> Direction:
Copy exactly the lines from the beginning of the data down to and including the line holding "rng = np.random.default_rng(11)", without any pictures.
— start of Data provided —
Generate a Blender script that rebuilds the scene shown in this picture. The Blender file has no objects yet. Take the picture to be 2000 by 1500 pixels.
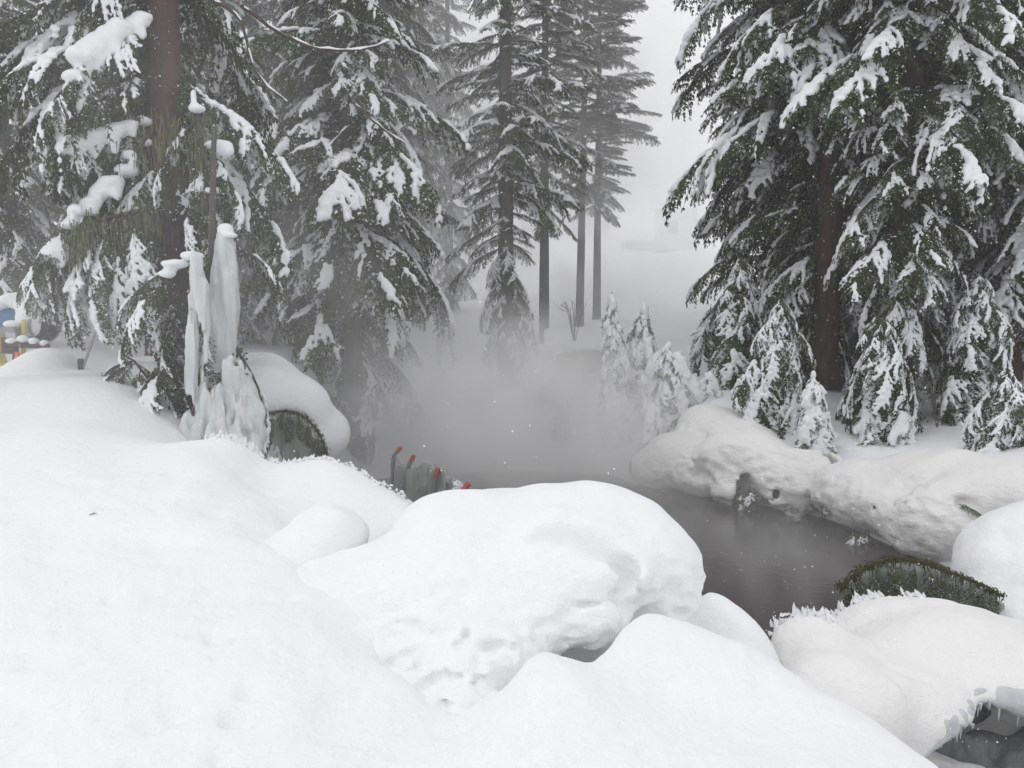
import bpy, math, random
import numpy as np
from mathutils import Vector, Matrix, Euler
R = math.radians
S = bpy.context.scene
COL = S.collection
random.seed(7)
rng = np.random.default_rng(11)

# ------------------------------------------------------------------ camera, sky, sun, exposure
CAMZ, PITCH, FPX = 3.5, R(6.0), 1600.0
cam = bpy.data.cameras.new('camera'); cam.sensor_width = 36; cam.lens = 36 * FPX / 2000
cam.clip_end = 2000; cam.clip_start = 0.05
cam_o = bpy.data.objects.new('camera', cam); COL.objects.link(cam_o)
cam_o.location = (0, 0, CAMZ); cam_o.rotation_euler = (R(90) - PITCH, 0, 0)
S.camera = cam_o

SUN_EL, SUN_AZ = R(50), R(200)          # soft light from above, slightly behind the trees to the left
w = bpy.data.worlds.new('World'); S.world = w; w.use_nodes = True
nt = w.node_tree; nt.nodes.clear()
wo = nt.nodes.new('ShaderNodeOutputWorld'); bg = nt.nodes.new('ShaderNodeBackground')
sky = nt.nodes.new('ShaderNodeTexSky'); sky.sky_type = 'NISHITA'; sky.sun_disc = False
sky.sun_elevation = SUN_EL; sky.sun_rotation = SUN_AZ
mx = nt.nodes.new('ShaderNodeMix'); mx.data_type = 'RGBA'
mx.inputs[0].default_value = 0.94       # the overcast cloud deck hides nearly all of the clear sky
mx.inputs[7].default_value = (9.9, 9.9, 10.0, 1)
bg.inputs[1].default_value = 0.1
nt.links.new(sky.outputs[0], mx.inputs[6]); nt.links.new(mx.outputs[2], bg.inputs[0])
nt.links.new(bg.outputs[0], wo.inputs[0])
sl = bpy.data.lights.new('sun', 'SUN'); sl.energy = 0.7; sl.angle = R(35); sl.color = (1, 0.985, 0.96)
so = bpy.data.objects.new('sun', sl); COL.objects.link(so)
sd = Vector((math.sin(R(-35)) * math.cos(SUN_EL), -math.cos(R(-35)) * math.cos(SUN_EL) * -0.4, math.sin(SUN_EL)))
so.rotation_euler = sd.to_track_quat('Z', 'Y').to_euler(); so.location = (0, 0, 30)
S.view_settings.view_transform = 'Standard'; S.view_settings.look = 'None'
S.view_settings.gamma = 1; S.view_settings.exposure = 0.0; S.view_settings.use_curve_mapping = False
S.cycles.use_denoising = True
S.cycles.max_bounces = 16; S.cycles.diffuse_bounces = 4; S.cycles.glossy_bounces = 2
S.cycles.transmission_bounces = 4; S.cycles.volume_bounces = 14; S.cycles.transparent_max_bounces = 6
S.cycles.volume_step_rate = 1.5; S.cycles.volume_max_steps = 128
S.cycles.use_adaptive_sampling = True; S.cycles.adaptive_threshold = 0.02

# ------------------------------------------------------------------ geometry helpers
def P(px, py, d):
    """world point seen at photo pixel (px,py) at world distance d ahead of the camera"""
    a, b = (px - 1000) / FPX, (750 - py) / FPX
    t = d / (math.cos(PITCH) + b * math.sin(PITCH))
    return Vector((a * t, d, CAMZ + t * (-math.sin(PITCH) + b * math.cos(PITCH))))

_T = rng.random((64, 64, 64)).astype(np.float32)
def vnoise(x, y, z):
    """smooth value noise in -1..1"""
    xi = np.floor(x).astype(np.int32); yi = np.floor(y).astype(np.int32); zi = np.floor(z).astype(np.int32)
    fx = x - xi; fy = y - yi; fz = z - zi
    fx = fx * fx * (3 - 2 * fx); fy = fy * fy * (3 - 2 * fy); fz = fz * fz * (3 - 2 * fz)
    x0, y0, z0 = xi & 63, yi & 63, zi & 63
    x1, y1, z1 = (xi + 1) & 63, (yi + 1) & 63, (zi + 1) & 63
    a = _T[x0, y0, z0] * (1 - fx) + _T[x1, y0, z0] * fx
    b = _T[x0, y1, z0] * (1 - fx) + _T[x1, y1, z0] * fx
    c = _T[x0, y0, z1] * (1 - fx) + _T[x1, y0, z1] * fx
    d = _T[x0, y1, z1] * (1 - fx) + _T[x1, y1, z1] * fx
    return ((a * (1 - fy) + b * fy) * (1 - fz) + (c * (1 - fy) + d * fy) * fz) * 2 - 1
def fbm(x, y, z, o=3):
    s = 0; a = 1.0; n = 0
    for i in range(o):
        s = s + a * vnoise(x * 2 ** i + 7.3 * i, y * 2 ** i + 3.1 * i, z * 2 ** i + 5.7 * i); n += a; a *= 0.5
    return s / n

def np_mesh(name, V, F, smooth=True, mats=(), mi=None):
    me = bpy.data.meshes.new(name)
    V = np.asarray(V, dtype=np.float32); F = np.asarray(F, dtype=np.int32)
    n = F.shape[1]
    me.vertices.add(len(V)); me.vertices.foreach_set('co', V.ravel())
    me.loops.add(F.size); me.loops.foreach_set('vertex_index', F.ravel())
    me.polygons.add(len(F))
    me.polygons.foreach_set('loop_start', np.arange(0, F.size, n, dtype=np.int32))
    me.polygons.foreach_set('loop_total', np.full(len(F), n, dtype=np.int32))
    if mi is not None: me.polygons.foreach_set('material_index', np.asarray(mi, dtype=np.int32))
    me.polygons.foreach_set('use_smooth', np.full(len(F), smooth, dtype=bool))
    for m in mats: me.materials.append(m)
    me.update(calc_edges=True)
    return me

def surface_nets(F, org, h):
    """numpy naive surface nets: F<0 is inside; returns verts, quads"""
    nx, ny, nz = F.shape
    sgn = F < 0
    c = [sgn[i:nx - 1 + i, j:ny - 1 + j, k:nz - 1 + k] for i in (0, 1) for j in (0, 1) for k in (0, 1)]
    s = np.zeros(c[0].shape, np.int8)
    for a in c: s += a
    act = (s > 0) & (s < 8)
    idx = -np.ones(act.shape, np.int64); I, J, K = np.nonzero(act)
    idx[I, J, K] = np.arange(len(I))
    acc = np.zeros((len(I), 3)); cnt = np.zeros(len(I))
    corners = [(i, j, k) for i in (0, 1) for j in (0, 1) for k in (0, 1)]
    for a in corners:
        for ax in range(3):
            if a[ax]: continue
            b = list(a); b[ax] = 1
            fa = F[I + a[0], J + a[1], K + a[2]]; fb = F[I + b[0], J + b[1], K + b[2]]
            m = (fa < 0) != (fb < 0)
            t = np.where(m, fa / np.where(m, fa - fb, 1), 0)
            p = np.zeros((len(I), 3)); p[:] = a; p[:, ax] += t
            acc += p * m[:, None]; cnt += m
    V = (acc / cnt[:, None] + np.stack([I, J, K], 1)) * h + np.array(org)
    Q = []
    for ax in range(3):
        u, v = (ax + 1) % 3, (ax + 2) % 3
        sl0 = [slice(None)] * 3; sl1 = [slice(None)] * 3
        sl0[ax] = slice(0, -1); sl1[ax] = slice(1, None)
        A, B = sgn[tuple(sl0)], sgn[tuple(sl1)]
        e = np.argwhere(A != B)
        e = e[(e[:, u] > 0) & (e[:, v] > 0) & (e[:, u] < F.shape[u] - 1) & (e[:, v] < F.shape[v] - 1)]
        if not len(e): continue
        flip = A[tuple(e.T)]
        def g(du, dv):
            q = e.copy(); q[:, u] -= du; q[:, v] -= dv
            return idx[tuple(q.T)]
        q = np.stack([g(1, 1), g(0, 1), g(0, 0), g(1, 0)], 1)
        q[~flip] = q[~flip][:, ::-1]
        Q.append(q)
    return V, np.concatenate(Q)

def grid(lo, hi, h):
    n = [int(math.ceil((hi[i] - lo[i]) / h)) + 1 for i in range(3)]
    ax = [np.arange(n[i], dtype=np.float32) * h + lo[i] for i in range(3)]
    return np.meshgrid(*ax, indexing='ij')
def smin(a, b, k):
    hh = np.maximum(k - np.abs(a - b), 0) / k
    return np.minimum(a, b) - hh * hh * k * 0.25
def smax(a, b, k): return -smin(-a, -b, k)
def ell(X, Y, Z, c, r):
    x, y, z = X - c[0], Y - c[1], Z - c[2]
    k0 = np.sqrt((x / r[0]) ** 2 + (y / r[1]) ** 2 + (z / r[2]) ** 2) + 1e-6
    k1 = np.sqrt((x / r[0] ** 2) ** 2 + (y / r[1] ** 2) ** 2 + (z / r[2] ** 2) ** 2) + 1e-6
    return k0 * (k0 - 1) / k1
def caps(X, Y, Z, a, b, ra, rb, zs=1.0):
    ba = (b[0] - a[0], b[1] - a[1], b[2] - a[2])
    x, y, z = X - a[0], Y - a[1], Z - a[2]
    t = np.clip((x * ba[0] + y * ba[1] + z * ba[2]) / (ba[0] ** 2 + ba[1] ** 2 + ba[2] ** 2 + 1e-9), 0, 1)
    dx, dy, dz = x - t * ba[0], y - t * ba[1], (z - t * ba[2]) * zs
    return np.sqrt(dx * dx + dy * dy + dz * dz) - (ra + (rb - ra) * t)

def obj(name, me, parent=None, loc=(0, 0, 0), rot=(0, 0, 0), scale=(1, 1, 1)):
    o = bpy.data.objects.new(name, me); COL.objects.link(o)
    o.location = loc; o.rotation_euler = rot; o.scale = scale
    if parent: o.parent = parent
    return o
def empty(name, loc, rot=(0, 0, 0)):
    o = bpy.data.objects.new(name, None); COL.objects.link(o)
    o.location = loc; o.rotation_euler = rot; o.empty_display_size = 0.2
    return o
def tag(o, label=None, cat=None, group=None, kind=None):
    if label: o['label'] = label
    if cat: o['category'] = cat
    if group: o['group'] = group
    if kind: o['kind'] = kind
    return o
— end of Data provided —
> Expected answer:
Generate a Blender script that rebuilds the scene shown in this picture. The Blender file has no objects yet. Take the picture to be 2000 by 1500 pixels.
import bpy, math, random
import numpy as np
from mathutils import Vector, Matrix, Euler
R = math.radians
S = bpy.context.scene
COL = S.collection
random.seed(7)
rng = np.random.default_rng(11)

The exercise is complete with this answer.